Bank CEO materialism, corporate culture and risk
Bank CEO materialism, corporate culture and risk
Friday, October 9, 2015: 9:00 AM
We examine the influence of bank CEOs on the risk culture of banking organizations. We posit that materialistic CEOs, as evidenced by the ownership of luxury goods, will exhibit a greater proclivity for promoting aggressive risk-taking cultures characterized by weaker risk control environments and more extreme lower tail risk relative to non-materialistic CEOs. We document that the proportion of banks run by materialistic CEOs increased significantly surrounding adoption of the Gramm–Leach–Bliley Act in 1999, both in absolute terms and relative to non-financial firms.
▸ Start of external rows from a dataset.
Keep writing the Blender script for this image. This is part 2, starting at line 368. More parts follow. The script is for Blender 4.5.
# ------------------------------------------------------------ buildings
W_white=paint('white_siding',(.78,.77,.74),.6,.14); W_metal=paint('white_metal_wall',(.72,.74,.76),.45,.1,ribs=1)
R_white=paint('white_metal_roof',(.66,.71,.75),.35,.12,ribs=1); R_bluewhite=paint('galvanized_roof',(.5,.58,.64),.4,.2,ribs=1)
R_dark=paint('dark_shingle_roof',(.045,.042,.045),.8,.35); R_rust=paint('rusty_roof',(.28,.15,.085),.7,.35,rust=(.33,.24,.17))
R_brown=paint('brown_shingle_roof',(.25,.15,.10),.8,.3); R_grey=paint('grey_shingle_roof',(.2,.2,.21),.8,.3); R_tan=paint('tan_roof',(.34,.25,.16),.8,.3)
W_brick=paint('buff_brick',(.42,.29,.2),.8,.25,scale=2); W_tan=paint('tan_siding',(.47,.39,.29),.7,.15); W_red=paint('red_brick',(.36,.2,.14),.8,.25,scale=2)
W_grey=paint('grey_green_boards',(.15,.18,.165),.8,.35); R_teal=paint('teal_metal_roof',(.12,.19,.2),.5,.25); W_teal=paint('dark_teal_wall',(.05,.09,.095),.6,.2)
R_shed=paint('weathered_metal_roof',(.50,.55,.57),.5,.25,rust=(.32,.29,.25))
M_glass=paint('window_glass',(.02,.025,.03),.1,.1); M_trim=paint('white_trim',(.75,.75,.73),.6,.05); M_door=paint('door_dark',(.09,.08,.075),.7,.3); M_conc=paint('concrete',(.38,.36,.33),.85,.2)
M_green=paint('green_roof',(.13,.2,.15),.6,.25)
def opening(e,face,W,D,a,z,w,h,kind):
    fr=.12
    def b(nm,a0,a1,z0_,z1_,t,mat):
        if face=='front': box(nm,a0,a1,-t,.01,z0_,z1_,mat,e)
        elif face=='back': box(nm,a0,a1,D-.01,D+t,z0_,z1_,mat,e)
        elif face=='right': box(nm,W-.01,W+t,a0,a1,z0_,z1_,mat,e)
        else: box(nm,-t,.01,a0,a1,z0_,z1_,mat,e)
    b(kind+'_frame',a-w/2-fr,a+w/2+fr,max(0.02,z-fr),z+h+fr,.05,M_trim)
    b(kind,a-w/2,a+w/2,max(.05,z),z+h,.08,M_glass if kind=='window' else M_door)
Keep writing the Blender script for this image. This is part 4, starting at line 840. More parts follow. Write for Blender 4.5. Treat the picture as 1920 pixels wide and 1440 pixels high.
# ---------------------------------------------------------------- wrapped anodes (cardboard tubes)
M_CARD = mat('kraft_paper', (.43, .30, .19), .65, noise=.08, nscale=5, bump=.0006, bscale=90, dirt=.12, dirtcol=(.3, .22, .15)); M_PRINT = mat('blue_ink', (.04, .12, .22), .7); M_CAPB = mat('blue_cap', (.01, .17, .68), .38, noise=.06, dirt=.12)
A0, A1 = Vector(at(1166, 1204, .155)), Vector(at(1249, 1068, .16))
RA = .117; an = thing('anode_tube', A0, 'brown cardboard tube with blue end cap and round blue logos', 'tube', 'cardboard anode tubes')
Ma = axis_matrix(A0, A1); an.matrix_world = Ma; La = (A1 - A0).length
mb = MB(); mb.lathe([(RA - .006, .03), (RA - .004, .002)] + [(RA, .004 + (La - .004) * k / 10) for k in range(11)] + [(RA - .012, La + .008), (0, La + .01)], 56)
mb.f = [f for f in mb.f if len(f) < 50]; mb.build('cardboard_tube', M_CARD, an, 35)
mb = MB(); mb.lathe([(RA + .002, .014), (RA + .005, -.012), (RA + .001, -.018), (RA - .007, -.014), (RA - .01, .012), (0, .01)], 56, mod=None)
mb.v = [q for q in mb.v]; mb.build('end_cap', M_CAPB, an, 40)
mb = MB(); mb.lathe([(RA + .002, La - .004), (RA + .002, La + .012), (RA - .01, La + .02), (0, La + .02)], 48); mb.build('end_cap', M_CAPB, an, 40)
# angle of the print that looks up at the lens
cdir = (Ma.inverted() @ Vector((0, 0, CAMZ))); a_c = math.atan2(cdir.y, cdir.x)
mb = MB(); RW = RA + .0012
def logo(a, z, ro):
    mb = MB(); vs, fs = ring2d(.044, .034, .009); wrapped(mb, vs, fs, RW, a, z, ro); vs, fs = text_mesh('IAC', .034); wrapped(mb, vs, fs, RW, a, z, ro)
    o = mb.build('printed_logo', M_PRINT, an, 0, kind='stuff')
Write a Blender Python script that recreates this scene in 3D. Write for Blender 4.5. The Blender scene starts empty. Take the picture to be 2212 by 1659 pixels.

Of all industries, banks had the lowest proportion of materialistic CEOs in 1994 at 44% (equivalent to Utilities), and the highest proportion of 64% in 2004. Then, using an index reflecting the strength and independence of a bank’s risk management function (RMI), we find that the RMI is significantly lower for banks with a materialistic CEO, and that the RMI significantly increases after a non-materialistic CEO replaces a materialistic CEO and decreases after a materialistic CEO succeeds a non-materialistic one. We also find that banks with materialistic CEOs have significantly more downside tail risk relative to the banks with non-materialistic CEOs, where the difference in tail risk the between groups increased significantly during the recent crisis. Finally, we provide evidence that non-CEO executives in banks with materialistic CEOs have a high propensity to exploit inside trading opportunities around government intervention during the financial crisis relative to executives at banks with frugal CEOs. This is consistent with the influence of CEO type propagating through a corporate cultural channel.